The number of features within the image, like the values of brightness and contrast; the size and shape; dimensions of regions; the terrain and texture of the surfaces, are extracted from the image based on the characteristics of the features before they are classified depending on such features.

1. Classification

The classification on the remotely sensed image is done based on features available in various regions such as; Classification according to regional features will be the area; shape; size; terrain; texture; temperature; soil moisture and the classification according to the image features will be the brightness, contrast, and the image resolution (intensity) values.

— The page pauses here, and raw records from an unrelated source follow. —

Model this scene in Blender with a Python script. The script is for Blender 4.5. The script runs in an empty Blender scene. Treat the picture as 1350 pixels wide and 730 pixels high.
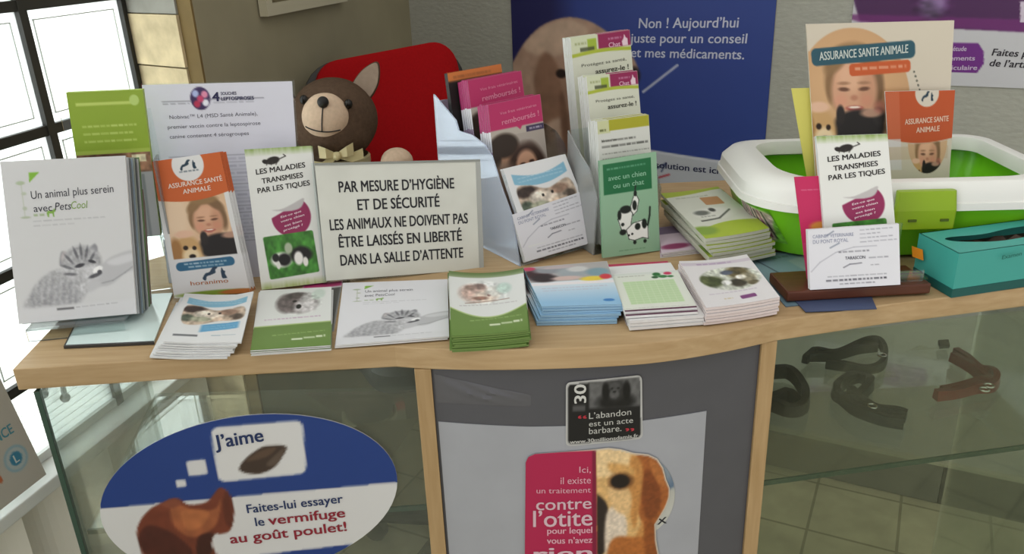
import bpy, bmesh, math, random
import numpy as np
from mathutils import Vector, Matrix, geometry
random.seed(7)
rng = np.random.RandomState(5)
SC = bpy.context.scene
COL = SC.collection

# ------------------------------------------------------------------ camera, sky, lights, exposure
FPX, PITCH, ROLL = 1095.0, math.radians(22.5), math.radians(2.27)
CAM = np.array([0.0, 0.0, 1.37])
F_ = np.array([0, math.cos(PITCH), -math.sin(PITCH)])
R0 = np.array([1.0, 0, 0]); U0 = np.array([0, math.sin(PITCH), math.cos(PITCH)])
R_ = math.cos(ROLL) * R0 - math.sin(ROLL) * U0
U_ = math.sin(ROLL) * R0 + math.cos(ROLL) * U0
cd = bpy.data.cameras.new('camera'); cam = bpy.data.objects.new('camera', cd); COL.objects.link(cam)
cd.sensor_fit = 'HORIZONTAL'; cd.sensor_width = 36.0; cd.lens = FPX / 1350 * 36.0
cd.clip_start = 0.02; cd.clip_end = 60
cam.matrix_world = Matrix(((R_[0], U_[0], -F_[0], CAM[0]), (R_[1], U_[1], -F_[1], CAM[1]), (R_[2], U_[2], -F_[2], CAM[2]), (0, 0, 0, 1)))
SC.camera = cam
SC.view_settings.view_transform = 'Standard'; SC.view_settings.look = 'None'
SC.view_settings.exposure = -0.12; SC.view_settings.gamma = 1.0; SC.view_settings.use_curve_mapping = False
SC.cycles.transparent_max_bounces = 32
SC.cycles.max_bounces = 8

w = bpy.data.worlds.new('sky'); SC.world = w; w.use_nodes = True
nt = w.node_tree; nt.nodes.clear()
tc = nt.nodes.new('ShaderNodeTexCoord'); sx = nt.nodes.new('ShaderNodeSeparateXYZ')
mr = nt.nodes.new('ShaderNodeMapRange'); rp = nt.nodes.new('ShaderNodeValToRGB')
bg = nt.nodes.new('ShaderNodeBackground'); wo = nt.nodes.new('ShaderNodeOutputWorld')
nt.links.new(tc.outputs['Generated'], sx.inputs[0]); nt.links.new(sx.outputs['X'], mr.inputs['Value'])
mr.inputs['From Min'].default_value = -1; mr.inputs['From Max'].default_value = 1
nt.links.new(mr.outputs[0], rp.inputs[0])
SKY_L, SKY_R = 4.6, 0.86
rp.color_ramp.elements[0].position = 0.08; rp.color_ramp.elements[0].color = (SKY_L * .98, SKY_L, SKY_L * 1.0, 1)
rp.color_ramp.elements[1].position = 0.34; rp.color_ramp.elements[1].color = (SKY_R, SKY_R * .975, SKY_R * .93, 1)
nt.links.new(rp.outputs[0], bg.inputs[0]); bg.inputs[1].default_value = 1.0
nt.links.new(bg.outputs[0], wo.inputs[0])

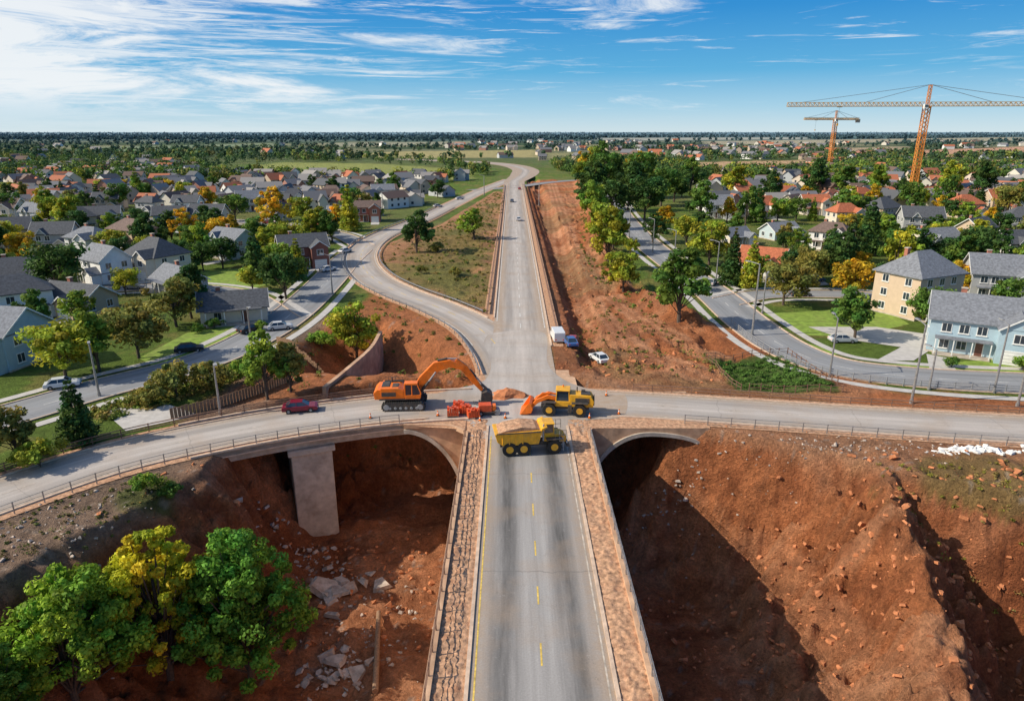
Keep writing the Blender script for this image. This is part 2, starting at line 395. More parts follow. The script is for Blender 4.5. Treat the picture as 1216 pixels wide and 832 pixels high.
col=lay(col,dz*sstep(.50,.60,nB)*.4,REDD)
col=lay(col,dz*(X<13.5)*(X>7)*.6,REDD*1.1)
pitz=sdist([(-75,0),(-64,50),(-46,66),(-40,84),(-44,112),(-38,130),(-22,136),(2,100),(12,96),(30,84),(110,82),(130,0)],X,Y)
w=sstep(-2,2,pitz+(nB-.47)*5); col=lay(col,w,RED)
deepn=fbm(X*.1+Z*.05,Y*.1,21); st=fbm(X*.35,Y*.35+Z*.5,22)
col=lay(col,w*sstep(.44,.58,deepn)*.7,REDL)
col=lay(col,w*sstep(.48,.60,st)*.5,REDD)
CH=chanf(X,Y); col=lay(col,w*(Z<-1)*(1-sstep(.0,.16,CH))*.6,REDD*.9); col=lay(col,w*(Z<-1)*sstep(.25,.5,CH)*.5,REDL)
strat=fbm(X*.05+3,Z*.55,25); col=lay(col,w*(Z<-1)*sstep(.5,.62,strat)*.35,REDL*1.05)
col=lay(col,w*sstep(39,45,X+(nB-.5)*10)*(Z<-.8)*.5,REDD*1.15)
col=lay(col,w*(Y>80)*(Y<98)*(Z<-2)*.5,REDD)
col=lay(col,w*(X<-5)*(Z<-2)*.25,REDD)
rim=w*sstep(-1.6,-.3,Z); col=lay(col,rim*.55,C(.46,.27,.16))
lf=w*(1-sstep(-38,-30,X))*sstep(-3,-.5,Z); col=lay(col,lf*.8,GRAV*.8)
gz=zone(col,[(1035,552),(1080,548),(1400,548),(1400,620),(1216,605),(1100,590)],C(.21,.18,.06),2,7,.65); col=np.where((Z>-2)[:,None],gz,col)
col=zone(col,[(130,585),(200,572),(205,590),(150,600)],C(.10,.14,.03),1,2,.8)
col=zone(col,[(120,500),(235,470),(330,430),(350,400),(380,370),(420,352),(400,350),(340,395),(240,440),(60,495)],C(.23,.23,.05),1.5,4,.8)
col=zone(col,[(200,490),(330,440),(350,455),(300,478)],RED*.9,1.5,4,.8)
col=zone(col,[(300,440),(360,405),(450,345),(540,385),(600,440),(590,468),(330,474)],RED,1.5,4,.9)
LOT=[(838,426),(935,420),(1000,466),(880,463)]
col=zone(col,LOT,C(.11,.17,.04),.6,1)
flatn=(Z>-1.2)|(Z<-14)
sp=T[(X*2.2).astype(int)&255,(Y*2.2).astype(int)&255]; col=lay(col,w*flatn*(sp>.965)*.45,C(.5,.42,.35))
nx,ny=len(xs),len(ys); I=np.arange(nx*ny).reshape(ny,nx)
Fq=np.stack([I[:-1,:-1],I[:-1,1:],I[1:,1:],I[1:,:-1]],-1).reshape(-1,4)
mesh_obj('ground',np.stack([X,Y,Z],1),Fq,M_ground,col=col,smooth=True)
def zat(x,y): return float(terrain(np.array([x],float),np.array([y],float))[0])
def Gt(px,py):
    """first hit of the sight line with the terrain"""
    hs=np.linspace(1,-24,400); p=[G(px,py,h) for h in hs]; zz=terrain(np.array([q[0] for q in p]),np.array([q[1] for q in p]))
    k=int(np.argmax(zz>=hs)) if (zz>=hs).any() else 399
    return p[k][0],p[k][1],float(zz[k])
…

Components of image analysis

The image analysis comprises of many steps such as; obtaining of data from remotely sensed image, pre-processing of image, developing image enhancement techniques, testing of enhancement techniques, image segmentation and feature extraction, classification and regional description, and application.

Application

Remote sensing under the Landsat images interpretation has got many areas of application such as environmental monitoring, cartography, forestry, land use planning, civil engineering, land resources analysis, geography, botany, water resource analysis, geology and agriculture. In geology Landsat imaging is crucial in; the land mapping, geological structure identifications and in exploration of the resources.  The images from the mineral-rich areas are analyzed to give the characteristics of the mineral’s depositions. This is used as evidence to show if there are new minerals in such regions. The satellite imagery provides for large scale survey of the geology area over a short time as compared to using the physical approach. The images captured by satellite are well enhanced and processed to give quality geological searches that are used to identify new minerals deposits.